No alla chiusura degli uffici postali. La protesta parte dalla Carnia

È dalla zona montana friulana che inizia il volantinaggio della Slc Cgil a favore del mantenimento sul territorio del servizio postale

Comincia dalla Carnia il volantinaggio della Slc Cgil a favore del mantenimento sul territorio del servizio postale. Dopo aver espresso, unitariamente con le altre sigle, la propria contrarietà al piano di chiusura e razionalizzazione degli uffici postali in regione annunciata da Poste Italiane il 3 febbraio, e preso atto della volontà aziendale di procedere unilateralmente, la Cgil invita la cittadinanza della montagna a sostenere i propri sindaci e rappresentanti politici che si attivano per fare in modo che questa decisione non sia definitiva. La nota ufficiale del sindacato. 

Questo piano di razionalizzazione e chiusure era già stato contrastato dal sindacato nel 2013 ed era poi stato messo da parte. Nel frattempo, in Poste Italiane è arrivato il nuovo amministratore delegato Caio, che ha approntato un piano d'impresa che mancava da più di un decennio e che servirà all'azienda per affrontare la vendita del 40%, già più volte rimandata. Cosa ne sarà della rete capillare di uffici postali non ci è ancora dato da sapere (il piano è stato presentato attraverso delle slides e non si è ancora entrati nella discussione vera e propria ), ma la scelta di chiuderne 500 e razionalizzarne altri 600 in tutta Italia ci fa capire che la direzione intrapresa è quella di ridurre il servizio postale nelle zone marginali del Paese, alla faccia della capillarità, vero punto di forza finora di Poste Italiane.

UFFICI POSTALI CHIUSI: L'ELENCO COMPLETO

Per ora si parla “solo” di uffici postali, ma la contrazione del servizio postale riguarderà anche il recapito, con l'introduzione della consegna della corrispondenza a giorni alterni. Ci chiediamo se questa modalità di tagliare i servizi ed abbandonare il territorio non porti di fatto ad una continua perdita di ricavi. In effetti, l'area degli uffici di montagna in particolare ha visto negli anni ridurre sempre più il personale di Poste Italiane applicato, innestando un circolo vizioso. Perché laddove si chiude non si fa solo economia, ma anche si creano mancati introiti. Il personale in montagna è numericamente ridotto all'osso ed è logorato dal dover affrontare praticamente sempre situazioni di emergenza, per le sostituzioni, per le ferie, per piccole malattie.

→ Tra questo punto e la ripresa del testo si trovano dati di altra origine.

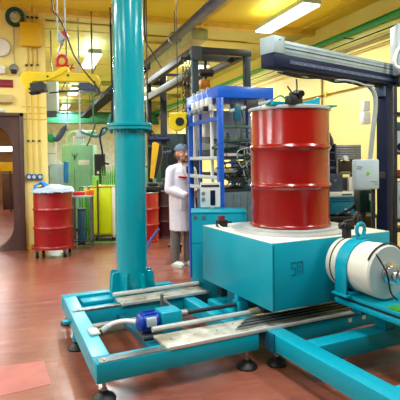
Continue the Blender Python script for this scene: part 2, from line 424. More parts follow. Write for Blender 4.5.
pl = obj('name_plate', box(B(), .745, .815, 3.27, 3.40, ZT + .001, ZT + .012, .002), WHITEG, fr, label='small pale switch plate on the left beam')
obj('plate_frame', box(B(), .755, .805, 3.29, 3.38, ZT + .012, ZT + .016, .001), WHITE, pl)
for (x, y) in ((.752, 3.28), (.808, 3.28), (.752, 3.39), (.808, 3.39)): obj('plate_screw', cyl(B(), (x, y, ZT + .012), (x, y, ZT + .016), .004, seg=6), STEEL, pl)
# a cross tie and lower shelf strips under the turntable box
obj('cross_tie', box(B(), X1 - .7, X1 - .62, 2.96, 3.86, ZB + .01, ZB + .05, .003), TEALD, fr)
# cable carrier strips
cc = mthing('cable_carrier', 'seven thin grey strips of a flat cable carrier lying along the front rail', 'cable carrier', (2.2, 2.9, ZT + .012))
for k in range(7):
    obj('strip', box(B(), 1.66 + k * .03, 2.9, 2.868 + k * .026, 2.876 + k * .026, ZT + .012, ZT + .026, .002), STEEL if k % 2 == 0 else GREYD, cc)
# lead screw with motor
ms = mthing('screw_drive', 'blue electric motor with teal gearbox turning a dark screw shaft on the frame', 'motor', (1.25, 3.28, .2))
obj('gearbox', box(B(), 1.245, 1.40, 3.20, 3.36, .2, .35, .006), TEAL, ms)
mo = obj('motor_body', lathe(B(), [(.05, 0), (.066, .006), (.066, .10), (.058, .13)], (1.11, 3.28, .285), 28, 'X'), BLUEM, ms)
for k in range(12):
    a = k * math.pi / 6
    M = Matrix.Translation((0, 3.28, .285)) @ Matrix.Rotation(a, 4, 'X')
    obj('cooling_fin', box(B(), 1.125, 1.215, -.003, .003, .062, .078, 0, M), BLUEM, mo)
obj('terminal_box', box(B(), 1.13, 1.20, 3.19, 3.23, .27, .33, .004), WHITEG, ms)
obj('end_cap', lathe(B(), [(.03, 0), (.055, .006), (.064, .016), (.064, .03)], (1.08, 3.28, .285), 24, 'X'), BLUEM, ms)
obj('mounting_foot', box(B(), 1.1, 1.42, 3.2, 3.36, .18, .205, .003), STEELD, ms)
obj('screw_shaft', cyl(B(), (1.40, 3.28, .30), (1.95, 3.28, .30), .016, seg=14), GREYD, ms)
obj('coupling', cyl(B(), (1.40, 3.28, .30), (1.47, 3.28, .30), .028, seg=16), STEEL, ms)
obj('support', box(B(), X1 - .7, 1.43, 3.18, 3.38, .16, .18), TEALD, ms)
h = mthing('white_hose', 'white corrugated hose running from the left beam to the blue motor', 'hose', (.95, 3.4, .2))
obj('hose_tube', tube(B(), [(.9, 3.50, .20), (.96, 3.49, .235), (1.05, 3.46, .25), (1.12, 3.4, .25), (1.14, 3.33, .27)], .019, 12), WHITE, h)
b = B()
obj('collar', cyl(B(), (.88, 3.50, .19), (.93, 3.495, .22), .024, seg=14), WHITEG, h)
obj('yellow_wire', tube(B(), [(.835, 3.46, .2), (.86, 3.48, .215), (.89, 3.50, .20)], .006, 6), CONDUIT, h)
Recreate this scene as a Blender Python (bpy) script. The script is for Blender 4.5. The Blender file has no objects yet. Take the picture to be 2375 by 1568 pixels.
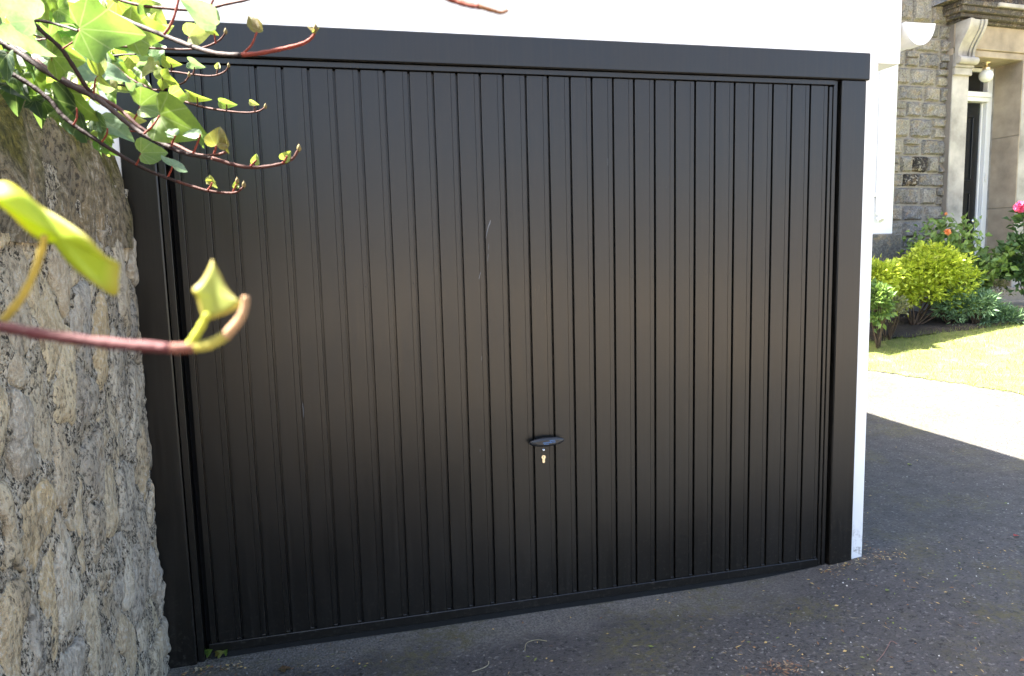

Non possiamo accettare che si chiuda solo perché l'azienda non ci vuole mettere qualche dipendente in più. Non è pensabile che gli anziani utilizzino le piattaforme digitali per i loro pagamenti, la Posta deve continuare ad essere anche un servizio sociale, lo deve al Paese. Non si può consegnare ai privati un'azienda sana con tantissime potenzialità edaccettare che i lavoratori che hanno in questi 15 anni contribuito al suo sviluppo e i clienti, che hanno fin'ora riposto fiducia in Poste Italiane, si vedano ridurre i posti di lavoro da una parte e il servizio dall'altra.

Siamo contrari ad una privatizzazione che punti esclusivamente alla massimizzazione dei profitti. Perché non si fa lo sforzo di trovare delle sinergie coi Comuni, ora che anche i Comuni si avviano verso le Unioni, affinché queste operazioni non si traducano poi in una perdita di servizi? Invece Poste Italiane rifiuta anche la messa a disposizione dei locali da parte dei sindaci. Ci auguriamo che si avviino presto dei tavoli tra Anci, Regione e Poste anche in Friuli Venezia Giulia, per riportare Poste Italiane sui propri passi.